That makes sense. I also understand that a lot of it is a limitation of how TTS is implemented on windows and the different engines just don't play all that well together, especially when the 64-bit engine can't run a 32-bit voice and all that nonsense. I spent a great deal of time with Festival under linux and it really makes me sad to think that something as fully scriptable as that never got more attention with the TTS crowd. The problems I'm having with the AT&T voices aren't entirely Ultra Hal's fault but if there was some way to load the pronunciations from the .dict files (which are probably specific to the AT&T voices), then that would fix the problem and even allow me to control the phrasing of words nearly as well as in Festival(I'm pretty sure Festival did it's analysis on a sentence by sentence basis instead of word for word, which is how SAPI5 works if I'm not mistaken, which made for much more natural sounding speech).
I've been trying my hardest to figure all this out on my own, but the SAPI technology really is a mess, as most documentation doesn't differentiate between a voice and a TTS engine, and then there is the fact that Microsofts TTS tools are as minimalistic as possible leaving it up to the makers of the voices and engines to write the tools to configure such things as lexicon objects. The more I read about SAPI5 and it's design the more I think Ultra Hal itself is supposed to provide an interface to adjust pronunciation regardless of the voice engine used but that's just silly.

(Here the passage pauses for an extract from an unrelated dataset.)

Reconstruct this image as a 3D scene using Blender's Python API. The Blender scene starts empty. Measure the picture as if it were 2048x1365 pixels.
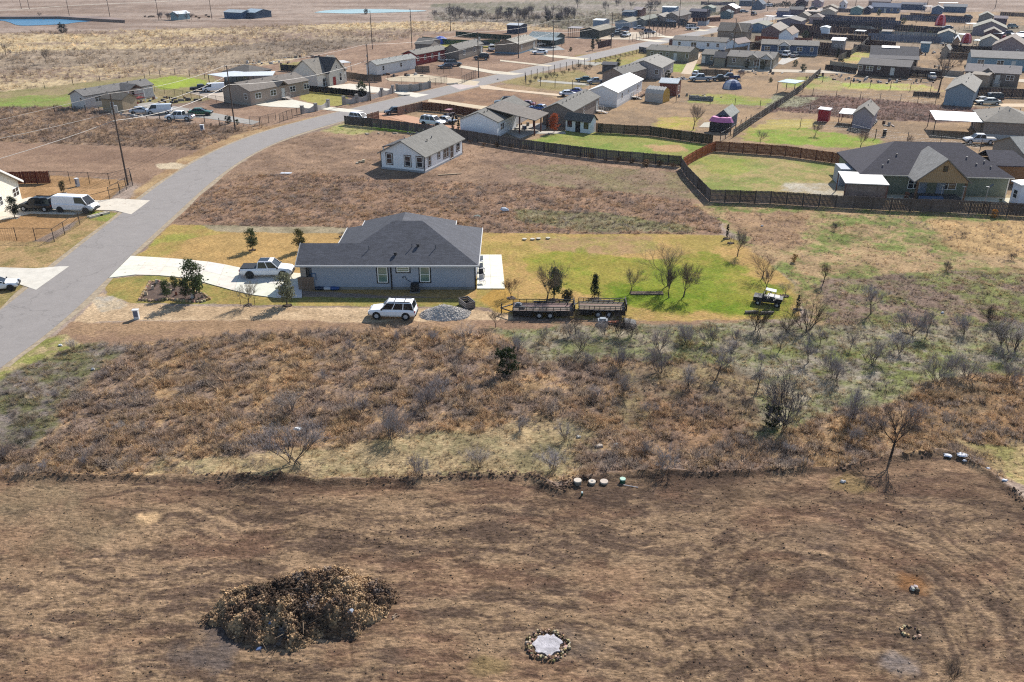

EDIT: I just had another look at where the AT&T voices are installed and messed with the config file again and discovered that Vista was being it's usual temperamental self and the permissions were being set strangely. With the lexical dictionary file overridden with my custom version Hal now picks up my changes reliably, unfortunately any changes to the dictionary requires restarting Hal to pick up those changes. There still has to be a better way to alter SAPI5 lexical objects.